Combined, these gap periods exceed the 1-year limitations period. The California
Supreme Court has stated that “to avoid the bar of untimeliness, petitioner has the
burden of establishing either (i) ‘absence of substantial delay’, (ii) ‘good cause for
the delay’, or (iii) that his claims fall within an exception to the bar of
untimeliness.” In re Gallego, 18 Cal. 4th 825, 838 (1998) (internal citations
omitted).
Arteaga claims in his sworn declaration that prison lockdowns, work
conflicts, and library access protocols explain his delays in filing the state habeas
petitions. The government introduced a declaration from the prison’s Senior
Librarian that showed Arteaga worked in the library on four days in October 2006,
but this rebutted only a small fraction of the lack of access Arteaga claimed. If we
credit Arteaga’s declaration and his arguments based upon it, his petitions may
well have been timely under California law and therefore subject to “gap tolling.”
3
Given the competing declarations, the district court should have held an
evidentiary hearing, as required by our precedent. Laws v. Lamarque, 351 F.3d
919, 923-25 (9th Cir. 2003); Buffalo v. Sunn, 854 F.2d 1158, 1165 (9th Cir. 1988).
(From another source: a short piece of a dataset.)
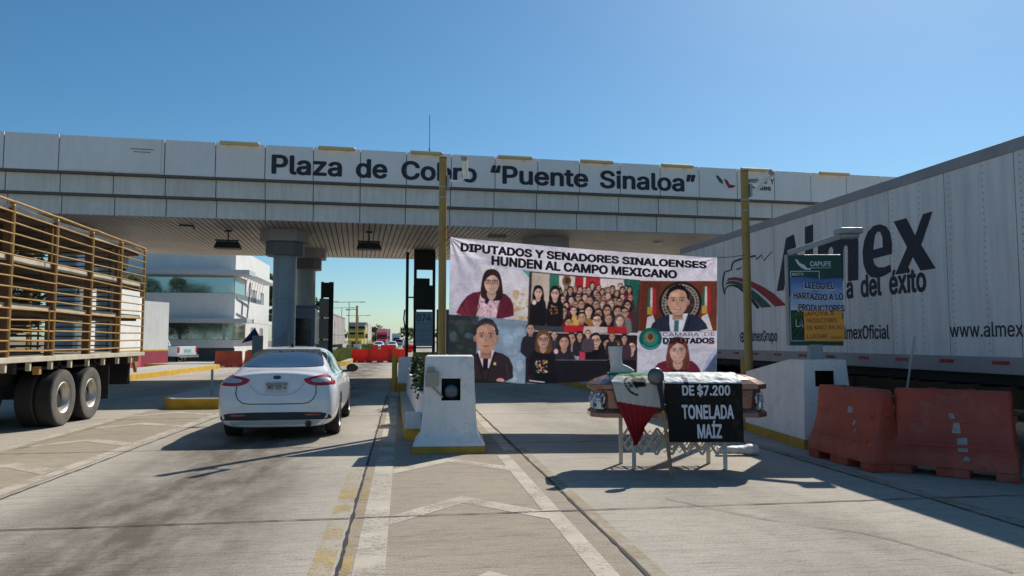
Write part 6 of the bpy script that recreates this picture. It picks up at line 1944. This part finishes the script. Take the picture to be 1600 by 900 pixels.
# ================================================================== TOLL EQUIPMENT
bo = thing('toll_booth', 'blue grey toll booth right of the thick columns', 'toll booth', (-3.95, 29.6, .24), GR)
m = MB(); m.box(-.62, .55, 0, 1.9, 0, 1.15); m.box(-.62, .55, 0, 1.9, 2.2, 2.62); m.box(-.62, -.5, 0, .12, 1.15, 2.2); m.box(.43, .55, 0, .12, 1.15, 2.2); m.box(-.62, .55, 1.78, 1.9, 1.15, 2.2)
m.build('cabin', 'booth_blue', bo, bevel=.015)
m = MB(); m.box(.552, .57, .02, 1.88, 1.2, 2.56); m.build('side_panel', 'booth_pale', bo)
m = MB(); m.box(-.5, .43, .04, .06, 1.15, 2.2); m.build('window', 'black_gloss', bo)
m = MB()
for k in range(5): m.box(-.42, .3, -.012, 0, .3 + .15 * k, .38 + .15 * k)
m.build('louvre', 'trim_black', bo)
m = MB(); m.box(-.7, .65, -.1, 2.0, 2.62, 2.7); m.build('roof', 'roof_grey', bo, bevel=.02)
for x, y, h, lab in ((-4.83, 26.0, 1.72, 'square grey post on the left island behind the sedan'), (-3.83, 25.4, 1.86, 'slim beige post standing before the thick column')):
    t = thing('ticket_post', lab, 'post', (x, y, .23), GR)
    w = .16 if x < -4.4 else .10
    m = MB(); m.box(-w, w, -w, w, 0, h - .22); m.build('post_body', 'post_grey', t, bevel=.012)
    m = MB(); m.box(-w - .02, w + .02, -w - .02, w + .02, 0, .08); m.build('foot_plate', 'galv', t)
um = thing('folded_umbrella', 'dark blue umbrella leaning over behind the grey post', 'umbrella', (-5.08, 26.45, .23))
m = MB(); m.tube([(0, 0, 0), (.05, 0, 1.74)], .02, 8); m.build('pole', 'galv', um)
m = MB()
v = [(.06, 0, 1.78)]
for k in range(8):
    a = 2 * math.pi * k / 8
    v.append((-.06 + .30 * math.cos(a), .30 * math.sin(a), 1.36 + .10 * math.cos(a)))
m.add(v, [(0, 1 + k, 1 + (k + 1) % 8) for k in range(8)]); m.build('canopy', 'umbrella_blue', um, solid=.012)
def sign_frame(x, y, z0, label, items, w):
    t = thing('lane_sign_frame', label, 'sign frame', (x, y, z0), GR)
    m = MB()
    for xx in (0.0, .34, w): m.box(xx - .06, xx + .06, -.06, .06, 0, 5.35 - z0)
    for z in (1.05, 3.2): m.box(0, w, -.03, .03, z, z + .06)
    m.build('frame_posts', 'black', t)
    for nm, mt, x0, x1, za, zb_ in items:
        m = MB(); m.box(x0, x1, -.12 if mt == 'black' else -.07, .06, za, zb_); m.build(nm, mt, t, bevel=.01)
    return t
MAT['black'].node_tree.nodes['Principled BSDF'].inputs['Specular IOR Level'].default_value = .3
sf = sign_frame(.16, 32.0, .18, 'tall black frame carrying lane display boxes and a pale tariff panel', [('display_box', 'black', .28, 1.18, 4.42, 5.3), ('display_box', 'black', .27, 1.16, 2.7, 3.75), ('signal_box', 'black', .3, .95, 3.75, 4.05), ('tariff_panel', 'panel_paleblue', .36, 1.10, 1.15, 2.62)], 1.14)
tp = [o for o in kids(sf) if o.name.startswith('tariff_panel')][0]
m = MB()
text_into(m, '074', (.40, -.075, 2.22), (1, 0, 0), (0, 0, 1), .62, .3, .03)
MAT['ink_teal'] = M('ink_teal', (.03, .16, .22), .6)
m.build('lettering', 'ink_teal', tp, fix=False)
m = MB()
for k, (x0, x1, z) in enumerate(((.42, 1.02, 2.08), (.5, .95, 1.78), (.6, .88, 1.6), (.5, .95, 1.36))): m.box(x0, x1, -.076, -.0705, z, z + .055)
m.build('faded_print', 'column_blue', tp)
m = MB(); m.box(.3, 1.5, -.6, -.2, .55, .9); MAT['barrier_arm'] = M('barrier_arm', (.38, .25, .03), .5); m.build('barrier_gate', 'barrier_arm', sf, bevel=.03)
m = MB(); m.tube([(-.08, -.1, 1.9), (-.14, -.12, 2.3), (-.1, -.1, 2.7)], .03, 6); m.build('cable_loop', 'trim_black', sf, smooth=True)
sf2 = sign_frame(-3.5, 33.2, .24, 'black frame with grey back panels right of the toll booth', [('display_box', 'black', -.05, .36, 3.2, 3.85), ('back_panel', 'post_grey', -.12, .28, 2.35, 3.15), ('back_panel', 'post_grey', -.12, .28, 1.4, 2.28), ('back_panel', 'post_grey', -.12, .28, .3, 1.34)], .42)
for o in kids(sf2):
    if o.name.startswith('frame_posts'): o.scale.z = .76
pn = thing('notice_panel', 'dull blue notice panel beside the tariff panel', 'notice panel', (1.40, 31.5, .18), GR)
m = MB(); m.box(0, .75, -.03, .03, .8, 2.7); MAT['panel_blue'] = M('panel_blue', (.10, .14, .20), .5, var=.3); m.build('panel', 'panel_blue', pn)
m = MB(); m.box(.05, .1, -.02, .02, 0, .8); m.box(.65, .7, -.02, .02, 0, .8); m.build('legs', 'black', pn)
t = thing('steel_post', 'thin grey post on the small yellow edged island', 'post', (-4.55, 18.9, .23)); m = MB(); m.tube([(0, 0, 0), (0, 0, .62), (0, 0, .65)], [.03, .03, .015], 8); m.build('tube', 'galv', t, smooth=True)

# ================================================================== FAR TRAFFIC
cs = thing('curtain_trailer', 'long beige trailer with slatted sides parked beyond the toll booth', 'trailer', (-7.5, 64, 0))
m = MB(); m.box(-1.25, 1.25, 0, 18, 1.3, 3.95); m.build('curtain', 'sack_beige', cs)
m = MB()
for y in np.arange(.0, 18.1, 1.5): m.box(1.25, 1.28, y, y + .1, 1.3, 3.95)
m.box(1.25, 1.29, 0, 18, 3.9, 4.02); m.box(1.25, 1.29, 0, 18, 1.2, 1.32); m.box(1.25, 1.27, 0, 18, 2.1, 2.16)
for x in (-1.2, -.6, 0, .6, 1.2): m.box(x - .03, x + .03, -.03, 0, 1.3, 3.95)
m.build('side_rails', 'galv', cs)
m = MB(); m.box(-1.1, 1.1, .2, 17.8, .9, 1.2); m.build('chassis', 'chassis', cs)
for y in (2, 3.3, 15.5):
    for s in (-1, 1): wheel(cs, s * 1.05, y, .51, .5, s, True)
yt = thing('highway_tractor', 'yellow tractor with black roof fairing, facing the toll booths', 'truck', (-6.1, 98, 0), R(-1)); tractor(yt, 'truck_yellow', dark_top=True)
yb = thing('grain_trailer', 'beige tarpaulin trailer behind the yellow tractor', 'trailer', (-6.1, 104.2, 0))
m = MB(); m.box(-1.28, 1.28, 0, 13, 1.4, 3.95); m.build('box_wall', 'sack_beige', yb); m = MB(); m.box(-1.3, 1.3, -.05, 13, 1.1, 1.7); m.build('lower_side', 'truck_yellow', yb)
for y in (9, 10.3):
    for s in (-1, 1): wheel(yb, s * 1.05, y, .51, .5, s, True)
rt = thing('highway_tractor', 'red tractor waiting in the distant queue', 'truck', (-4.2, 152, 0)); tractor(rt, 'truck_red')
rb = thing('box_trailer', 'white box trailer behind the red tractor', 'trailer', (-3.9, 158.5, 0)); m = MB(); m.box(-1.25, 1.25, 0, 14, 1.2, 4.0); m.build('box_wall', 'trailer_white', rb); m = MB(); m.box(-1.1, 1.1, .2, 13.8, .8, 1.2); m.build('chassis', 'chassis', rb)
for s in (-1, 1): wheel(rb, s * 1.05, 12, .51, .5, s, True)
c0 = sedan('white_sedan', 'white oncoming car left in the distant queue, behind the second barrier row', (-3.6, 117, 0), math.pi, detail=False, group='cars in the distant queue')
dup_thing(c0, (-1.7, 124, 0), math.pi, 'white oncoming car right in the distant queue, behind the second barrier row')
c1 = sedan('silver_sedan', 'silver oncoming car far back in the queue beside the red tractor', (-1.4, 178, 0), math.pi, 'car_silver', detail=False, group='cars in the distant queue')
dup_thing(c1, (1.0, 205, 0), math.pi, 'last silver car at the far end of the queue')
pv = dup(pk); pv.location = (-.75, 156, 0); pv.rotation_euler = (0, 0, math.pi); pv['label'] = 'white oncoming pickup in the distant lane, right of the red tractor'
for k in list(kids(pv)):
    if k.name.startswith(('tailgate', 'number_plate', 'tail_light')): bpy.data.objects.remove(k)
m = MB(); m.add([(-.82, 3.95, 1.2), (.82, 3.95, 1.2), (.7, 3.28, 1.74), (-.7, 3.28, 1.74)], [(0, 1, 2, 3)]); m.build('windscreen', 'black_gloss', pv, solid=.015)
m = MB(); m.box(-.5, .5, 5.34, 5.4, .7, 1.0); m.build('grille', 'trim_black', pv)
wt = thing('box_truck', 'white box truck far behind the red tractor', 'truck', (-1.9, 215, 0)); m = MB(); m.box(-1.2, 1.2, 1.8, 8, 1.0, 3.6); m.build('cargo_box', 'trailer_white', wt)
m = MB(); m.rings([[(-1.05, 0, .5), (1.05, 0, .5), (1.05, 1.75, .5), (-1.05, 1.75, .5)], [(-1.0, .1, 1.4), (1.0, .1, 1.4), (1.0, 1.75, 1.4), (-1.0, 1.75, 1.4)], [(-.95, .5, 2.5), (.95, .5, 2.5), (.95, 1.75, 2.5), (-.95, 1.75, 2.5)]]); m.build('cab', 'car_white', wt, bevel=.05)
m = MB(); m.add([(-.88, .12, 1.5), (.88, .12, 1.5), (.82, .46, 2.35), (-.82, .46, 2.35)], [(0, 1, 2, 3)]); m.build('windscreen', 'black_gloss', wt, solid=.03)
for y in (1.2, 6.5):
    for s in (-1, 1): wheel(wt, s * .95, y, .42, .3, s, True)
shade_trailer = thing('box_trailer', 'added dark trailer in the next lane, darkening the gap under the white trailer', 'trailer', (12.9, 6, 0))  # added, mostly hidden trailer; its shade darkens the ground beneath the white one
m = MB(); m.box(-1.3, 1.3, 0, 15, 1.0, 3.9); m.build('box_wall', 'column_cap_dark', shade_trailer); m = MB(); m.box(-1.2, 1.2, .5, 14.5, .25, 1.0); m.build('shade_skirt', 'chassis', shade_trailer)
for y in (2.0, 3.3, 12.5):
    for s in (-1, 1): wheel(shade_trailer, s * 1.05, y, .5, .5, s, True)

# ================================================================== LAMP POSTS
lp = thing('street_lamp', 'ochre wooden lamp post on the median with a short arm to the left', 'lamp post', (-4.35, 72, .28))
m = MB(); m.tube([(0, 0, 0), (0, 0, 4.6)], [.13, .10], 10); m.build('post', 'stake_ochre', lp, smooth=True)
m = MB(); m.tube([(0, 0, 4.25), (-.7, 0, 4.2)], .03, 6); m.build('arm', 'galv', lp); m = MB(); m.box(-1.05, -.65, -.1, .1, 4.15, 4.27); m.build('lamp_head', 'galv', lp, bevel=.02)
for x, y, h, lab in ((-9.9, 140, 8.6, 'tallest grey twin arm lamp post above the beige trailer'), (-13.2, 165, 8.6, 'grey twin arm lamp post just above the beige trailer roof'), (-10.8, 185, 7.6, 'farthest grey twin arm lamp post, above the yellow tractor')):
    t = thing('street_lamp', lab, 'lamp post', (x, y, 0), 0, 'distant twin arm lamp posts')
    m = MB(); m.tube([(0, 0, 0), (0, 0, h)], [.12, .07], 8); m.build('post', 'galv', t)
    m = MB(); m.beam((-2.6, 0, h), (2.6, 0, h + .1), .1, .1); m.build('arm', 'galv', t)
    for s in (-1, 1):
        m = MB(); m.box(s * 2.4 - .5, s * 2.4 + .5, -.15, .15, h, h + .14); m.build('lamp_head', 'galv', t)
t = thing('control_cabinet', 'white cabinet standing at the end of the median weeds', 'cabinet', (-3.9, 66, .28)); m = MB(); m.box(-.3, .3, -.2, .2, 0, .9); m.build('case', 'white_paint', t, bevel=.02)
m = MB(); m.box(-.36, .36, -.25, .25, .9, .96); m.build('lid', 'white_paint', t)

# ================================================================== PERSON BEHIND THE LIVESTOCK TRAILER
ps = thing('person', 'person in a dark green shirt and cap standing behind the livestock trailer rails', 'person', (-14.6, 26.6, 0), R(20))
joints = {'pel': (0, 0, .95), 'spi': (0, .01, 1.15), 'che': (0, .01, 1.36), 'nec': (0, .0, 1.50), 'hed': (0, -.02, 1.58),
          'shL': (-.19, 0, 1.42), 'elL': (-.25, .03, 1.14), 'haL': (-.24, -.06, .90), 'shR': (.19, 0, 1.42), 'elR': (.25, .03, 1.14), 'haR': (.24, -.06, .90),
          'hiL': (-.10, 0, .90), 'knL': (-.11, -.02, .50), 'anL': (-.12, .03, .09), 'toL': (-.12, -.13, .04), 'hiR': (.10, 0, .90), 'knR': (.11, -.02, .50), 'anR': (.12, .03, .09), 'toR': (.12, -.13, .04)}
names = list(joints)
edges = [('pel', 'spi'), ('spi', 'che'), ('che', 'nec'), ('nec', 'hed'), ('che', 'shL'), ('shL', 'elL'), ('elL', 'haL'), ('che', 'shR'), ('shR', 'elR'), ('elR', 'haR'), ('pel', 'hiL'), ('hiL', 'knL'), ('knL', 'anL'), ('anL', 'toL'), ('pel', 'hiR'), ('hiR', 'knR'), ('knR', 'anR'), ('anR', 'toR')]
rad = {'pel': .145, 'spi': .135, 'che': .155, 'nec': .055, 'hed': .06, 'shL': .065, 'elL': .045, 'haL': .035, 'shR': .065, 'elR': .045, 'haR': .035, 'hiL': .09, 'knL': .06, 'anL': .042, 'toL': .035, 'hiR': .09, 'knR': .06, 'anR': .042, 'toR': .035}
me = bpy.data.meshes.new('body'); me.from_pydata([joints[n] for n in names], [(names.index(a), names.index(b)) for a, b in edges], [])
ob = bpy.data.objects.new('body', me); COL.objects.link(ob); ob.parent = ps
md = ob.modifiers.new('skin', 'SKIN'); sk = me.skin_vertices[0].data
for n, v in zip(names, sk): v.radius = (rad[n], rad[n] * (.72 if n in ('pel', 'spi', 'che') else 1))
sk[0].use_root = True
md = ob.modifiers.new('sub', 'SUBSURF'); md.levels = md.render_levels = 2
bake(ob)
for k in ('skin', 'shirt_green', 'jeans'): ob.data.materials.append(MAT[k])
for p in ob.data.polygons:
    c = p.center; p.use_smooth = True
    p.material_index = 2 if c.z < .95 and abs(c.x) < .21 else (1 if c.z < 1.47 and c.z > 1.08 else (0 if c.z > 1.4 or abs(c.x) > .2 else 1))
m = MB(); m.ball((0, -.03, 1.66), (.078, .098, .118), 18, 14); m.tube([(0, -.12, 1.65), (0, -.15, 1.63)], [.02, .008], 8)
for s in (-1, 1): m.ball((s * .08, -.02, 1.65), (.012, .02, .03), 8, 6)
m.build('head', 'skin', ps, smooth=True)
m = MB(); m.lathe([(1.69, .10), (1.75, .095), (1.79, .05), (1.80, 0)], 18); m.box(-.07, .07, -.22, -.05, 1.69, 1.705); m.build('cap', 'trim_black', ps, smooth=True)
We express no judgment on whether Arteaga will ultimately be entitled to
statutory tolling, only that this dispute cannot be resolved on this incomplete
record. On remand, the district court must conduct an evidentiary hearing to
determine whether Arteaga has good reason for his delays, and may order any
other discovery necessary to develop the record.
While there is a dispute as to Arteaga’s actual access to the law library
during the gap periods, he has failed to demonstrate the “extraordinary
circumstances” that would justify equitable tolling. Holland v. Florida, 130 S. Ct.
2549, 2560-62 (2010); Roy v. Lampert, 465 F.3d 964, 969 (9th Cir. 2006).
Therefore, we reverse and remand in part as to the statutory tolling argument, and
affirm as to the equitable tolling argument.
The request to certify the uncertified actual-innocence claim is denied.
Miller–El v. Cockrell, 537 U.S. 322, 336 (2003).
REVERSED AND REMANDED in part; AFFIRMED in part.